What is expected:
Leaving out every picture, quote the data below exactly as it appears.

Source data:

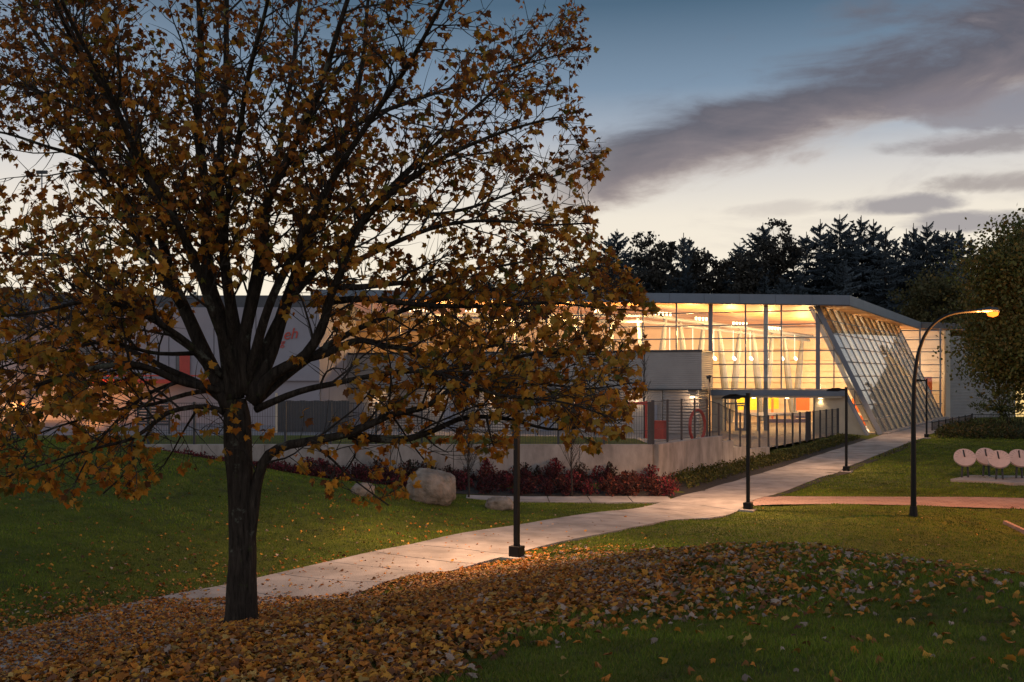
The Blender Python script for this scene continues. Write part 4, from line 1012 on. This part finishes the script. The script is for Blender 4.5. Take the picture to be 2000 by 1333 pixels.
# ------------------------------------------------------------------ water play things on the terrace
p = P(1362,832,53.5); hp = thing('spray_hoop', (p.x,p.y,p.z-.9), 'tall red spray hoop standing on the terrace edge', 'spray hoop')
an = math.radians(52); u_ = Vector((math.cos(an), math.sin(an), 0))
ring = [p+u_*(.86*math.cos(a))+Vector((0,0,.86*math.sin(a))) for a in np.linspace(0,2*PI,41)]
MB().tube(ring, .085, 10, cap=False).build('ring', M['red'], hp, smooth=True)
MB().box(p.x-.2,p.x+.2,p.y-.2,p.y+.2,float(zt(p.x,p.y))-.1,p.z-.82).build('foot', M['red'], hp)
a = P(1276,843,60); b = P(1305,822,60); tb = thing('red_bench', (a.x,60,a.z), 'low red box bench on the terrace behind the wire fence', 'bench')
bevel(MB().box(a.x,b.x,60,60.6,float(zt(a.x,60))-.1,b.z-.08).build('base', M['red'], tb), .02); bevel(MB().box(a.x-.05,b.x+.05,59.95,60.65,b.z-.075,b.z).build('seat', M['red'], tb), .01)
a = P(1262,866,56); t = thing('spray_post', (a.x,56,a.z), 'red T-shaped spray post with one arm on the terrace', 'spray post')
zt_ = P(1262,784,56).z; MB().cyl((a.x,56), .07, float(zt(a.x,56))-.05, zt_, 10).build('post', M['red'], t)
b = P(1216,788,56); MB().bar((b.x,56,b.z),(a.x,56,b.z),.16,.16).build('arm', M['red'], t)
for k, (px, Y) in enumerate(((1202,57),(1180,58))):
    a = P(px,856,Y); tag(MB().cyl((a.x,Y), .05, float(zt(a.x,Y))-.05, P(px,790,Y).z, 8).build('spray_post', M['white_steel']), ('slim pale spray post nearer the red arm','slim pale spray post farther from the red arm')[k], 'spray post')
# wall lights on the lower storey
for px, lb in ((738,'leftmost lit wall light, seen through the maple leaves'),(852,'second lit wall light from the left behind the leaves'),(962,'third lit wall light, partly behind the near lamp post'),
               (1118,'fourth lit wall light, bright behind the leaf edge'),(1240,'fifth lit wall light beside the young bare tree'),(1353,'rightmost lit wall light near the corner of the grey storey')):
    d = D-.34; t_ = t_at(px, d); q = Fp(t_, 3.62, d)
    t = thing('wall_light', q, lb, 'wall light', 'wall lights along the lower storey')
    mb = MB(); fbox(mb, t_-.16, t_+.16, d, d+.22, 3.62, 3.82); mb.build('housing', M['dark_metal'], t)
    mb = MB(); fbox(mb, t_-.14, t_+.14, d+.03, d+.20, 3.52, 3.615); mb.build('lens', M['white_lamp'], t)
    lamp('wall_light_beam', 'POINT', Fp(t_, 3.35, d+.42), 42, (1,.62,.33), None, .1)

# ------------------------------------------------------------------ boulders
def boulder(px, py_base, Y, w, hh, dpt, seed, label, sink=.15, lean=0):
    import mathutils.noise as mn
    import bmesh
    bm = bmesh.new(); bmesh.ops.create_icosphere(bm, subdivisions=5, radius=1)
    off = Vector((seed*3.1, seed*1.7, seed))
    for v in bm.verts:
        n_ = v.co.normalized(); k = 1+.18*mn.noise(n_*1.2+off)+.10*mn.noise(n_*2.7+off)+.05*mn.noise(n_*6+off)+.018*mn.noise(n_*17+off)
        q = Vector((math.copysign(abs(n_.x)**.8,n_.x), math.copysign(abs(n_.y)**.85,n_.y), math.copysign(abs(n_.z)**.8,n_.z)))*k
        v.co = Vector((q.x*w/2+lean*q.z, q.y*dpt/2, q.z*hh/2))
    x, y = PG(px, Y); me = bpy.data.meshes.new('boulder'); bm.to_mesh(me); bm.free(); me.materials.append(M['stone'])
    me.polygons.foreach_set('use_smooth', [True]*len(me.polygons))
    o = bpy.data.objects.new('boulder', me); COL.objects.link(o); o.location = (x, y, hz(x,y)+hh/2-sink); return tag(o, label, 'boulder', 'boulders on the grass bank')
boulder(843, 990, 36.2, 1.62, 1.42, 1.3, 2, 'largest rounded boulder, taller than the others, on the grass bank', .22, .05)
boulder(708, 975, 34.5, .80, .55, .7, 5, 'small pale boulder under the hanging maple leaves', .12)
boulder(976, 990, 37.0, 1.05, .62, .8, 9, 'low flat boulder beside the near lamp post', .18)

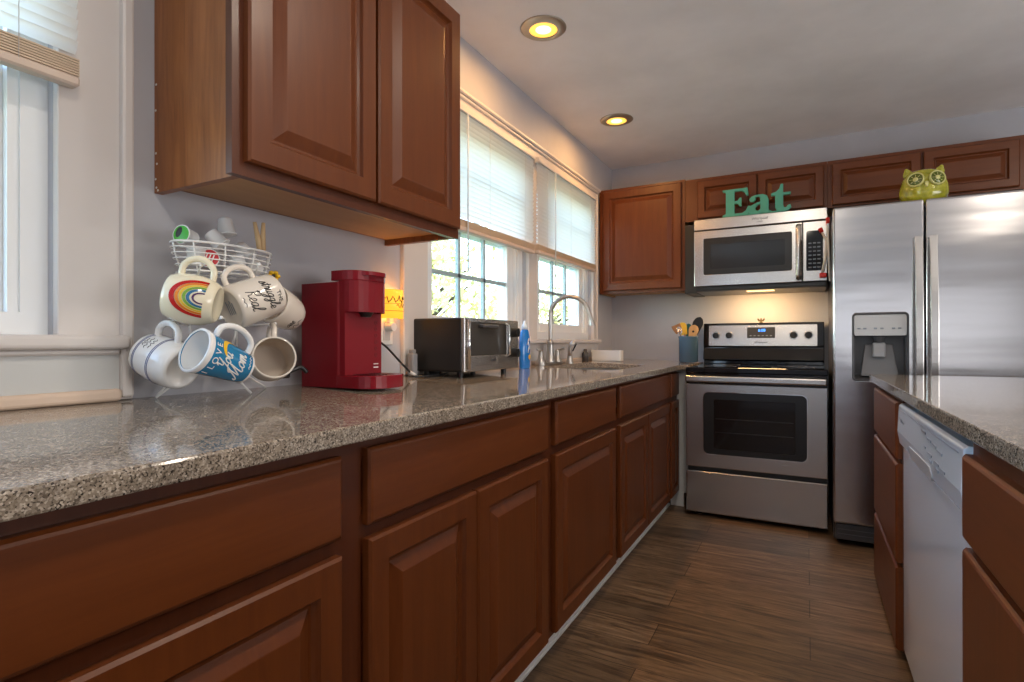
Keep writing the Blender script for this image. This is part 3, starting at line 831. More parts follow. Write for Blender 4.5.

Full output:
The Blender Python script for this scene continues. Write part 4, from line 1012 on. This part finishes the script. The script is for Blender 4.5. Take the picture to be 2000 by 1333 pixels.
# ------------------------------------------------------------------ water play things on the terrace
p = P(1362,832,53.5); hp = thing('spray_hoop', (p.x,p.y,p.z-.9), 'tall red spray hoop standing on the terrace edge', 'spray hoop')
an = math.radians(52); u_ = Vector((math.cos(an), math.sin(an), 0))
ring = [p+u_*(.86*math.cos(a))+Vector((0,0,.86*math.sin(a))) for a in np.linspace(0,2*PI,41)]
MB().tube(ring, .085, 10, cap=False).build('ring', M['red'], hp, smooth=True)
MB().box(p.x-.2,p.x+.2,p.y-.2,p.y+.2,float(zt(p.x,p.y))-.1,p.z-.82).build('foot', M['red'], hp)
a = P(1276,843,60); b = P(1305,822,60); tb = thing('red_bench', (a.x,60,a.z), 'low red box bench on the terrace behind the wire fence', 'bench')
bevel(MB().box(a.x,b.x,60,60.6,float(zt(a.x,60))-.1,b.z-.08).build('base', M['red'], tb), .02); bevel(MB().box(a.x-.05,b.x+.05,59.95,60.65,b.z-.075,b.z).build('seat', M['red'], tb), .01)
a = P(1262,866,56); t = thing('spray_post', (a.x,56,a.z), 'red T-shaped spray post with one arm on the terrace', 'spray post')
zt_ = P(1262,784,56).z; MB().cyl((a.x,56), .07, float(zt(a.x,56))-.05, zt_, 10).build('post', M['red'], t)
b = P(1216,788,56); MB().bar((b.x,56,b.z),(a.x,56,b.z),.16,.16).build('arm', M['red'], t)
for k, (px, Y) in enumerate(((1202,57),(1180,58))):
    a = P(px,856,Y); tag(MB().cyl((a.x,Y), .05, float(zt(a.x,Y))-.05, P(px,790,Y).z, 8).build('spray_post', M['white_steel']), ('slim pale spray post nearer the red arm','slim pale spray post farther from the red arm')[k], 'spray post')
# wall lights on the lower storey
for px, lb in ((738,'leftmost lit wall light, seen through the maple leaves'),(852,'second lit wall light from the left behind the leaves'),(962,'third lit wall light, partly behind the near lamp post'),
               (1118,'fourth lit wall light, bright behind the leaf edge'),(1240,'fifth lit wall light beside the young bare tree'),(1353,'rightmost lit wall light near the corner of the grey storey')):
    d = D-.34; t_ = t_at(px, d); q = Fp(t_, 3.62, d)
    t = thing('wall_light', q, lb, 'wall light', 'wall lights along the lower storey')
    mb = MB(); fbox(mb, t_-.16, t_+.16, d, d+.22, 3.62, 3.82); mb.build('housing', M['dark_metal'], t)
    mb = MB(); fbox(mb, t_-.14, t_+.14, d+.03, d+.20, 3.52, 3.615); mb.build('lens', M['white_lamp'], t)
    lamp('wall_light_beam', 'POINT', Fp(t_, 3.35, d+.42), 42, (1,.62,.33), None, .1)

# ------------------------------------------------------------------ boulders
def boulder(px, py_base, Y, w, hh, dpt, seed, label, sink=.15, lean=0):
    import mathutils.noise as mn
    import bmesh
    bm = bmesh.new(); bmesh.ops.create_icosphere(bm, subdivisions=5, radius=1)
    off = Vector((seed*3.1, seed*1.7, seed))
    for v in bm.verts:
        n_ = v.co.normalized(); k = 1+.18*mn.noise(n_*1.2+off)+.10*mn.noise(n_*2.7+off)+.05*mn.noise(n_*6+off)+.018*mn.noise(n_*17+off)
        q = Vector((math.copysign(abs(n_.x)**.8,n_.x), math.copysign(abs(n_.y)**.85,n_.y), math.copysign(abs(n_.z)**.8,n_.z)))*k
        v.co = Vector((q.x*w/2+lean*q.z, q.y*dpt/2, q.z*hh/2))
    x, y = PG(px, Y); me = bpy.data.meshes.new('boulder'); bm.to_mesh(me); bm.free(); me.materials.append(M['stone'])
    me.polygons.foreach_set('use_smooth', [True]*len(me.polygons))
    o = bpy.data.objects.new('boulder', me); COL.objects.link(o); o.location = (x, y, hz(x,y)+hh/2-sink); return tag(o, label, 'boulder', 'boulders on the grass bank')
boulder(843, 990, 36.2, 1.62, 1.42, 1.3, 2, 'largest rounded boulder, taller than the others, on the grass bank', .22, .05)
boulder(708, 975, 34.5, .80, .55, .7, 5, 'small pale boulder under the hanging maple leaves', .12)
boulder(976, 990, 37.0, 1.05, .62, .8, 9, 'low flat boulder beside the near lamp post', .18)

Keep writing the Blender script for this image. This is part 3, starting at line 831. More parts follow. Write for Blender 4.5.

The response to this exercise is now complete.